Design And Building Materials Selection:
The second major LCT principle is emphasizing design and building materials selection to reduce environmental burdens. The design process is essential for avoiding or reducing environmental impacts; it also sets the stage for enhancing life cycle sustainability of building materials and building operations. Design and material selection can reduce environmental burdens during manufacturing, construction, application, deconstruction, and recycling.

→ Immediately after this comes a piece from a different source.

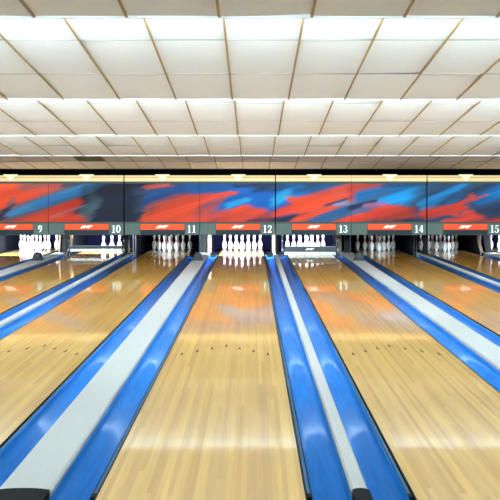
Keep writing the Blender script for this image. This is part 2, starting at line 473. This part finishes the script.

Construction And Demolition Waste Treatment And Recycling:
CDW represents building materials after the end of life of buildings. We introduce a separate LCT principle for CDW because the potential to reduce the environmental burden from activities can be substantial at this stage. The first two LCT principles align mostly with activities earlier in the value chain. We now turn our attention to building materials at building end of life.
Life Cycle Thinking To Avoid Pitfalls:
Use of LCT to avoid pitfalls—especially those associated with trade-offs among environmental concerns—is the fourth principle of LCT in a building materials value chain. Since LCA results cover various kinds of environmental impacts among life cycle stages, trade-offs may exist when balancing environmental and socio-economic priorities. LCA needs to elucidate environmental costs and benefits to help identify optimal environmental outcomes.
Spatial And Temporal Integration:
The final major LCT principle in a building materials value chain is the evaluation of spatial and temporal aspects. This evaluation can help further support identification of potential environmental burdens and remedies. LCA has the potential to provide insights based on geographic region. To be able to do this effectively, LCA requires integration with tools such as MFA, which can help track building material inflow and outflow by region. MFA can quantitatively anticipate the environmental burdens for regions, helping to support LCT. MFA can also inform categories and quantities for demolishing building waste in specific time periods.
Conclusion:
There is a need to be cautious about strategies that can mitigate environmental impacts in one stage but may have more adverse impacts in other life stages. Building material value chains, including prefabricated construction or CDW recycling, require comprehensive and thoughtful evaluation. There are technological, social, temporal, and geographic concerns that can result in complex trade-offs between environmental costs and benefits. LCT for building materials can inform decision makers in choosing the most sustainable approaches, rather than relying primarily on economic decision criteria.